Though Inter IKEA Group Chief Executive Torbjorn Loof, who heads up brand and strategy for the Swedish furniture giant, would not name the channels through which they'll first be testing third party online sales, Reuters reports that Amazon (which itself announced plans to venture into furniture) and China's Alibaba were likely.

"I leave unsaid on which (platforms), but we will test and pilot, to see 'what does this mean, what does digital shopping look like in future and what do digital shopping centers mean?'," Loof said.

The news is hallelujah-inducing for the carless everywhere, and those living in design deserts. Imagine being able to order up extra Scandi style wine stems for a party — or one of IKEA's 9,499 other products — by Amazon Now, versus having to rent a ZipVan or hire a TaskRabbit to run to IKEA for you in order to transport one of its best-selling furniture products to your pad.
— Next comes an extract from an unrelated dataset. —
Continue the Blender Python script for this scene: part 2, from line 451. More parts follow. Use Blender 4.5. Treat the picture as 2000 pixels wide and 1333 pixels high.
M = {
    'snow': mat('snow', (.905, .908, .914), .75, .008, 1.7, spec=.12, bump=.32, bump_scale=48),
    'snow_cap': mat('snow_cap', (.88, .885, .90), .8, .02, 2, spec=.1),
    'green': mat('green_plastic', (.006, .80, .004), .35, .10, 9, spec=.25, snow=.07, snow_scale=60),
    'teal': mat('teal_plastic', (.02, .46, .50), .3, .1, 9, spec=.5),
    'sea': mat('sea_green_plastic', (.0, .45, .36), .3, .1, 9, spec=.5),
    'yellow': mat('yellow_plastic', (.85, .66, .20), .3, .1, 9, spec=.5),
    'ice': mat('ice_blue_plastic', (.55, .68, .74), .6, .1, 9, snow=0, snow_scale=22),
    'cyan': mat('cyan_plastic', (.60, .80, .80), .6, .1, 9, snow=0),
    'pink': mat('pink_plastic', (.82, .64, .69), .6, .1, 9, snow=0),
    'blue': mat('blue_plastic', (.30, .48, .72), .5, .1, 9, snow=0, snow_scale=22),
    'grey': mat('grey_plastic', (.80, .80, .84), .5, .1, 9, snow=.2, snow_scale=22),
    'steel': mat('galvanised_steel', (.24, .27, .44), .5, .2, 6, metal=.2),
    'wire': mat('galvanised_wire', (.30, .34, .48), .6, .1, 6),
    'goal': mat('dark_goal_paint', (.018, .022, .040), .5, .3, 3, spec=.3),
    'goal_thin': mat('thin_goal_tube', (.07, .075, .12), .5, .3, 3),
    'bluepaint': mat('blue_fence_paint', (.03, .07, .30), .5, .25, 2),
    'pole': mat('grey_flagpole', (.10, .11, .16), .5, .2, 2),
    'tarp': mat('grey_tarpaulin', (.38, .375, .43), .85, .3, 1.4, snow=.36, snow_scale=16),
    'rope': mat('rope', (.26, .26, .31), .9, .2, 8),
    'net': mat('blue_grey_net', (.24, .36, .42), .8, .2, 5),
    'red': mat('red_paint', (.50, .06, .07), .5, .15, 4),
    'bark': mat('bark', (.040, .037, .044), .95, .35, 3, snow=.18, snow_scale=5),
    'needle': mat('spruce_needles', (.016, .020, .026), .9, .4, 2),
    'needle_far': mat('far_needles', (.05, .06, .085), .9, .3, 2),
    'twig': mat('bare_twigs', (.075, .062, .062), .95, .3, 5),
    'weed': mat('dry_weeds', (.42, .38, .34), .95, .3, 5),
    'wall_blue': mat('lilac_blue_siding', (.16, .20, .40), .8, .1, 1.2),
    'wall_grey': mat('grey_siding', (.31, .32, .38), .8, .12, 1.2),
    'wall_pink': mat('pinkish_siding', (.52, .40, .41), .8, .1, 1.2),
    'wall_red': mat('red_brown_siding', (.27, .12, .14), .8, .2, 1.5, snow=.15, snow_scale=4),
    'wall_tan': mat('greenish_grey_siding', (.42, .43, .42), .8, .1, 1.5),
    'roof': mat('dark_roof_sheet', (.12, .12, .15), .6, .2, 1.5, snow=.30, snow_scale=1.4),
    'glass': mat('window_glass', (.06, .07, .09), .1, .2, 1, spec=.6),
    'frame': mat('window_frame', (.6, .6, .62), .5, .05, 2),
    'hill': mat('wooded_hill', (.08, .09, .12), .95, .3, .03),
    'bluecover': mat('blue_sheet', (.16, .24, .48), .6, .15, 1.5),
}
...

Casting what Co.Design called a "democratic light" on the beloved affordable furniture brand, its most recent ad asks: "Why should function and quality be a privilege for the few? That question is behind everything we do." And now, the right to own IKEA could be at every doorstep.

Under its owned and operated supply chain, IKEA currently has 28 distribution centres and 11 customer distribution centres in 16 countries. Using flat packs, transporting goods where possible by rail and sea, and utilizing fuel-saving techniques allows the company to be cost-effective and environmentally friendly, according to its Facts & Figures page.

And by leveraging the increasingly innovative, decentralized warehousing and delivery models of Amazon and other e-commerce disruptors, IKEA may also further its social and environmental responsibility mission by reducing all of our collective carbon emissions. (Or just avoid more mishaps like having British customers trapped in its parking garages for hours.)